Por exemplo, maio de 1993, Jorge ao anunciar sua excursão européia para o bardo de Azinhaga, destila com sutileza sentimentos de impotência frente a arrogância daqueles que se albergam nas asas do poder: “Aqui o sufoco é grande, problemas imensos, atraso político inacreditável, a vida do povo dá pena (...) Que eu posso fazer por minha terra? Nada. Porque a pátria, Brasil, Portugal, é só de alguns, nunca de todos, e os poucos servem os donos dela crendo que a servem a ela” (p. 17). O que José prontamente contesta, no espírito quixotesco desta irmandade, “a inquietação é muita, mas a esperança é maior (...) Se o espírito serve para alguma coisa, asseguramos-te que o nosso está em usar de toda a força para te ajudar, em união com infinitos amigos e leitores”.

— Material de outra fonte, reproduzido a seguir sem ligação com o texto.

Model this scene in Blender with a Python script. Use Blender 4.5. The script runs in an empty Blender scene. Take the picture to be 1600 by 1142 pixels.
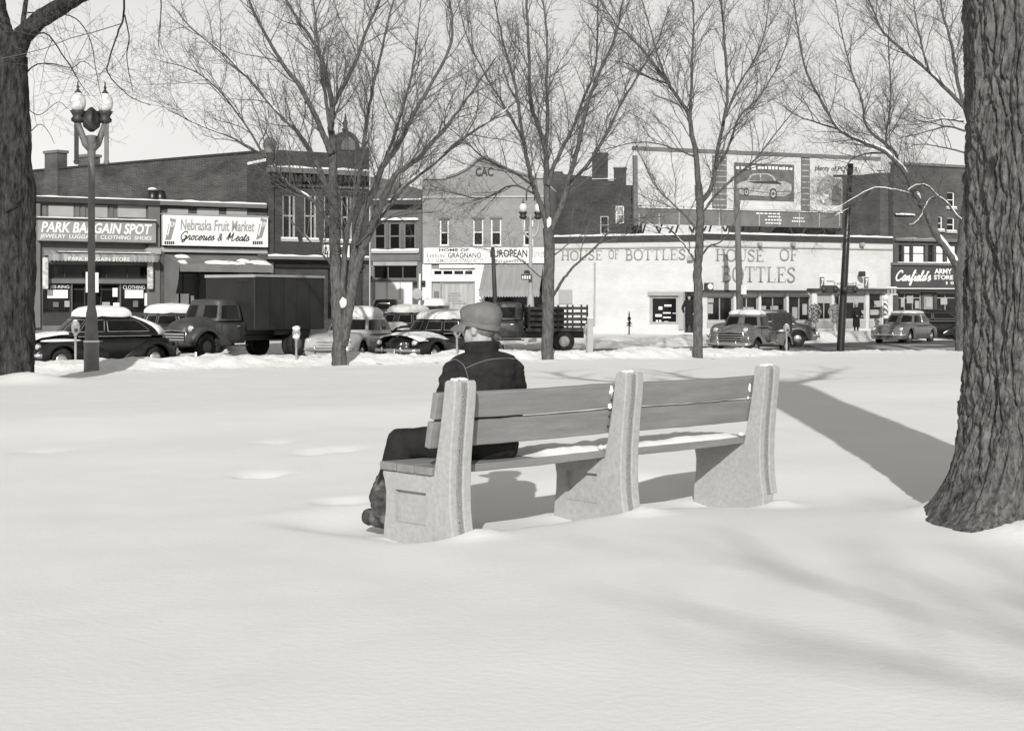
import bpy, bmesh, math, random
import numpy as np
from mathutils import Vector, Matrix, Quaternion, noise
from mathutils.bvhtree import BVHTree
random.seed(7)
SC = bpy.context.scene
COL = SC.collection
# ------------------------------------------------------------------ camera, sky, sun
F, CX, HY, ZC = 2400.0, 800.0, 472.0, 1.27      # focal length and horizon in photo pixels, eye height
cam = bpy.data.cameras.new('camera'); camo = bpy.data.objects.new('camera', cam); COL.objects.link(camo)
camo.location = (0, 0, ZC); camo.rotation_euler = (math.pi/2, 0, 0)
cam.sensor_width = 36; cam.lens = F/1600*36; cam.shift_y = -(571-HY)/1600
cam.clip_start = 0.1; cam.clip_end = 6000
SC.camera = camo
SUN_EL = math.radians(26); SUN_AZ = math.radians(3.0)
w = bpy.data.worlds.new('World'); SC.world = w; w.use_nodes = True
nt = w.node_tree; bg = nt.nodes['Background']
sky = nt.nodes.new('ShaderNodeTexSky'); sky.sky_type = 'NISHITA'; sky.sun_disc = False
sky.sun_elevation = SUN_EL; sky.sun_rotation = math.pi+SUN_AZ; sky.dust_density = 3.0; sky.air_density = 1.2
bw = nt.nodes.new('ShaderNodeRGBToBW')
tc = nt.nodes.new('ShaderNodeTexCoord')
mp = nt.nodes.new('ShaderNodeMapping'); mp.inputs['Scale'].default_value = (1.0, 1.0, 2.2)
nz = nt.nodes.new('ShaderNodeTexNoise'); nz.inputs['Scale'].default_value = 2.6; nz.inputs['Detail'].default_value = 6; nz.inputs['Roughness'].default_value = 0.5
mr = nt.nodes.new('ShaderNodeMapRange'); mr.inputs['From Min'].default_value = 0.3; mr.inputs['From Max'].default_value = 0.7
mr.inputs['To Min'].default_value = 0.88; mr.inputs['To Max'].default_value = 1.1
mu = nt.nodes.new('ShaderNodeMath'); mu.operation = 'MULTIPLY'
mx = nt.nodes.new('ShaderNodeMix'); mx.data_type = 'FLOAT'       # winter haze, palest low down all round the horizon
mx.inputs[0].default_value = 0.7
sx = nt.nodes.new('ShaderNodeSeparateXYZ'); hz = nt.nodes.new('ShaderNodeMapRange'); hz.interpolation_type = 'SMOOTHSTEP'
hz.inputs['From Min'].default_value = 0.0; hz.inputs['From Max'].default_value = 0.75; hz.inputs['To Min'].default_value = 11.6; hz.inputs['To Max'].default_value = 3.4
rgb = nt.nodes.new('ShaderNodeVectorMath'); rgb.operation = 'SCALE'; rgb.inputs[0].default_value = (1.0, 0.992, 0.972)
L = nt.links
L.new(tc.outputs['Generated'], sx.inputs[0]); L.new(sx.outputs[2], hz.inputs[0]); L.new(hz.outputs[0], mx.inputs[3])
L.new(sky.outputs[0], bw.inputs[0]); L.new(bw.outputs[0], mx.inputs[2])
L.new(tc.outputs['Generated'], mp.inputs[0]); L.new(mp.outputs[0], nz.inputs['Vector']); L.new(nz.outputs[0], mr.inputs[0])
L.new(mx.outputs[0], mu.inputs[0]); L.new(mr.outputs[0], mu.inputs[1]); L.new(mu.outputs[0], rgb.inputs['Scale'])
L.new(rgb.outputs[0], bg.inputs['Color']); bg.inputs['Strength'].default_value = 0.09
sl = bpy.data.lights.new('sun', 'SUN'); sl.energy = 4.3; sl.angle = math.radians(0.55); sl.color = (1.0, 0.992, 0.975)
so = bpy.data.objects.new('sun', sl); COL.objects.link(so); so.location = (-4, -30, 30)
SD = Vector((math.sin(SUN_AZ)*math.cos(SUN_EL), math.cos(SUN_AZ)*math.cos(SUN_EL), -math.sin(SUN_EL)))
so.rotation_euler = SD.to_track_quat('-Z', 'Y').to_euler()
vs = SC.view_settings
vs.view_transform = 'Standard'; vs.look = 'None'; vs.gamma = 1; vs.exposure = 0.03; vs.use_curve_mapping = False
SC.render.engine = 'CYCLES'; SC.cycles.max_bounces = 5; SC.cycles.diffuse_bounces = 3; SC.cycles.glossy_bounces = 3
SC.cycles.transparent_max_bounces = 6; SC.cycles.caustics_reflective = False; SC.cycles.caustics_refractive = False

# ------------------------------------------------------------------ helpers
def P(px, Y, py=HY): return Vector(((px-CX)/F*Y, Y, ZC-(py-HY)/F*Y))
def ss(a, b, x):
    t = min(1, max(0, (x-a)/(b-a))); return t*t*(3-2*t)
def tag(o, label=None, cat=None, group=None, kind=None):
    if label: o['label'] = label
    if cat: o['category'] = cat
    if group: o['group'] = group
    if kind: o['kind'] = kind
    return o
def link(name, me, parent=None):
    o = bpy.data.objects.new(name, me); COL.objects.link(o)
    if parent: o.parent = parent
    return o
def empty(name, loc=(0, 0, 0), rz=0.0, label=None, cat=None, group=None):
    o = bpy.data.objects.new(name, None); COL.objects.link(o); o.empty_display_size = 0.2
    o.location = loc; o.rotation_euler = (0, 0, rz)
    return tag(o, label, cat, group)
def copy_tree(o, parent=None):
    c = o.copy(); COL.objects.link(c); c.parent = parent
    for ch in list(o.children): copy_tree(ch, c)
    return c
class MB:
    def __init__(s): s.v = []; s.f = []
    def add(s, vs, fs):
        k = len(s.v); s.v.extend([tuple(p) for p in vs]); s.f.extend([tuple(i+k for i in q) for q in fs]); return s
    def box(s, x0, x1, y0, y1, z0, z1, top=None):
        tx = 0; ty = 0
        if top: tx, ty = top
        return s.add([(x0, y0, z0), (x1, y0, z0), (x1, y1, z0), (x0, y1, z0), (x0+tx, y0+ty, z1), (x1-tx, y0+ty, z1), (x1-tx, y1-ty, z1), (x0+tx, y1-ty, z1)],
                     [(0, 3, 2, 1), (4, 5, 6, 7), (0, 1, 5, 4), (1, 2, 6, 5), (2, 3, 7, 6), (3, 0, 4, 7)])
    def quad(s, a, b, c, d): return s.add([a, b, c, d], [(0, 1, 2, 3)])
    def tube(s, pts, rad, n=6, cap=True):
        pts = [Vector(p) for p in pts]; m = len(pts)
        if not hasattr(rad, '__len__'): rad = [rad]*m
        up = None; vs = []; fs = []
        for i in range(m):
            t = (pts[min(i+1, m-1)]-pts[max(i-1, 0)])
            if t.length < 1e-9: t = Vector((0, 0, 1))
            t.normalize()
            if up is None: up = t.orthogonal().normalized()
            else:
                up = up-t*up.dot(t)
                up = up.normalized() if up.length > 1e-6 else t.orthogonal().normalized()
            b = t.cross(up)
            for k in range(n):
                a = 2*math.pi*k/n
                vs.append(pts[i]+(up*math.cos(a)+b*math.sin(a))*rad[i])
        for i in range(m-1):
            for k in range(n):
                k2 = (k+1) % n; fs.append((i*n+k, i*n+k2, (i+1)*n+k2, (i+1)*n+k))
        if cap:
            fs.append(tuple(range(n-1, -1, -1))); fs.append(tuple((m-1)*n+k for k in range(n)))
        return s.add(vs, fs)
    def lathe(s, prof, n=16, c=(0, 0, 0), axis='z'):
        vs = []; fs = []
        for r, z in prof:
            for k in range(n):
                a = 2*math.pi*k/n; x, y = r*math.cos(a), r*math.sin(a)
                if axis == 'z': vs.append((c[0]+x, c[1]+y, c[2]+z))
                elif axis == 'y': vs.append((c[0]+x, c[1]+z, c[2]+y))
                else: vs.append((c[0]+z, c[1]+x, c[2]+y))
        for i in range(len(prof)-1):
            for k in range(n):
                k2 = (k+1) % n; fs.append((i*n+k, i*n+k2, (i+1)*n+k2, (i+1)*n+k))
        fs.append(tuple(range(n-1, -1, -1))); fs.append(tuple((len(prof)-1)*n+k for k in range(n)))
        return s.add(vs, fs)
    def ball(s, c, r, n=12, m=8, rot=None):
        if not hasattr(r, '__len__'): r = (r, r, r)
        vs = []; fs = []
        for i in range(m+1):
            th = math.pi*i/m
            for k in range(n):
                a = 2*math.pi*k/n
                p = Vector((r[0]*math.sin(th)*math.cos(a), r[1]*math.sin(th)*math.sin(a), r[2]*math.cos(th)))
                if rot: p = rot @ p
                vs.append(p+Vector(c))
        for i in range(m):
            for k in range(n):
                k2 = (k+1) % n; fs.append((i*n+k, (i+1)*n+k, (i+1)*n+k2, i*n+k2))
        return s.add(vs, fs)
    def prism(s, poly, y0, y1, plane='xz'):
        n = len(poly)
        if plane == 'xz': A = [(x, y0, z) for x, z in poly]; B = [(x, y1, z) for x, z in poly]
        elif plane == 'yz': A = [(y0, x, z) for x, z in poly]; B = [(y1, x, z) for x, z in poly]
        else: A = [(x, z, y0) for x, z in poly]; B = [(x, z, y1) for x, z in poly]
        return s.add(A+B, [tuple(range(n)), tuple(range(2*n-1, n-1, -1))]+[(i, i+n, (i+1) % n+n, (i+1) % n) for i in range(n)])
    def grid(s, fn, nu, nv):
        vs = [fn(i/nu, j/nv) for i in range(nu+1) for j in range(nv+1)]
        fs = [(i*(nv+1)+j, (i+1)*(nv+1)+j, (i+1)*(nv+1)+j+1, i*(nv+1)+j+1) for i in range(nu) for j in range(nv)]
        return s.add(vs, fs)
    def jit(s): return s
    def mesh(s, name, m=None, smooth=False, fix=True):
        me = bpy.data.meshes.new(name); me.from_pydata(s.v, [], s.f); me.update()
        if fix:
            bm = bmesh.new(); bm.from_mesh(me); bmesh.ops.recalc_face_normals(bm, faces=bm.faces); bm.to_mesh(me); bm.free()
        if m: me.materials.append(m)
        if smooth: me.polygons.foreach_set('use_smooth', [True]*len(me.polygons))
        return me
    def build(s, name, m, parent=None, smooth=False, bevel=0, fix=True, sharp=None):
        me = s.mesh(name, m, smooth, fix); o = link(name, me, parent)
        if sharp and smooth: me.set_sharp_from_angle(angle=math.radians(sharp))
        if bevel:
            b = o.modifiers.new('bevel', 'BEVEL'); b.width = bevel; b.segments = 2; b.limit_method = 'ANGLE'; b.angle_limit = 0.6
        return o
def evaluate(o):
    bpy.context.view_layer.update()
    dg = bpy.context.evaluated_depsgraph_get()
    me = bpy.data.meshes.new_from_object(o.evaluated_get(dg)); return me
def remesh(mb, name, m, voxel, smooth_it=6, fac=0.5):
    o = mb.build(name, m)
    r = o.modifiers.new('r', 'REMESH'); r.mode = 'VOXEL'; r.voxel_size = voxel; r.use_smooth_shade = True
    if smooth_it:
        q = o.modifiers.new('s', 'SMOOTH'); q.factor = fac; q.iterations = smooth_it
    me = evaluate(o); old = o.data; bpy.data.objects.remove(o); bpy.data.meshes.remove(old)
    me.name = name
    if m and not len(me.materials): me.materials.append(m)
    me.polygons.foreach_set('use_smooth', [True]*len(me.polygons))
    return me
def disp(me, fn):
    n = len(me.vertices); co = np.empty(n*3, np.float32); me.vertices.foreach_get('co', co); co = co.reshape(-1, 3)
    no = np.array([v.vector[:] for v in me.vertex_normals], np.float32)
    d = np.array([fn(Vector(p)) for p in co.tolist()], np.float32)
    me.vertices.foreach_set('co', (co+no*d[:, None]).ravel()); me.update()
def cr(pts, k=6):
    """Catmull-Rom resampling of a polyline (tuples of any length)."""
    A = [np.array(p, float) for p in pts]; A = [2*A[0]-A[1]]+A+[2*A[-1]-A[-2]]
    out = []
    for i in range(1, len(A)-2):
        for j in range(k):
            t = j/k
            out.append(0.5*((2*A[i])+(-A[i-1]+A[i+1])*t+(2*A[i-1]-5*A[i]+4*A[i+1]-A[i+2])*t*t+(-A[i-1]+3*A[i]-3*A[i+1]+A[i+2])*t**3))
    out.append(A[-2]); return out

def clump(mb, c, r, seed=0, n=10, m=7, amp=0.3):
    k = len(mb.v); mb.ball(c, r, n, m); c = Vector(c)
    for i in range(k, len(mb.v)):
        p = Vector(mb.v[i])-c; q = p.normalized(); s_ = 1+amp*noise.noise(q*1.7+Vector((seed*3.1, seed, 0)))+amp*.5*noise.noise(q*4+Vector((0, seed*2.3, 0))); mb.v[i] = tuple(c+p*s_)
    return mb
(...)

O encontro, que deveria ocorrer em Lisboa, foi impedido pela angústia do coração. Jorge sofrera um enfarte e não pôde viajar. Enquanto convalescia, às cartas assomaram teor emancipatório. O prêmio da União Latina, em Roma, alimentava a expectativa para atenuar a separação atlântica. Assim, José sentencia a utopia revolucionária: “Penso que o mal dos povos, o mal de todos nós, é só aparecermos à luz do dia do carnaval. Talvez a solução se encontrasse numa boa e irremovível palavra de ordem: povo que desceu à rua, da rua não sai mais” (p. 21).

A amizade, construída em defesa das culturas em português, levou-os a firmarem um pacto. Se um deles fosse contemplado com o Nobel, o outro seria convidado à cerimônia de entrega. Para José, “o Nobel deveria ser atribuído em conjunto, a ti e a mim, metade para cada um. Não haveria solução melhor” (p. 65).
Infelizmente, quando José recebeu o prêmio em 1998, Jorge não pôde cumprir com a promessa. A repercussão, entretanto, garantia o alcance internacional de suas convicções e sentido de humanidade para, se não salvar as duas pátrias, pelo menos disseminar o melhor destas línguas de valor inestimável.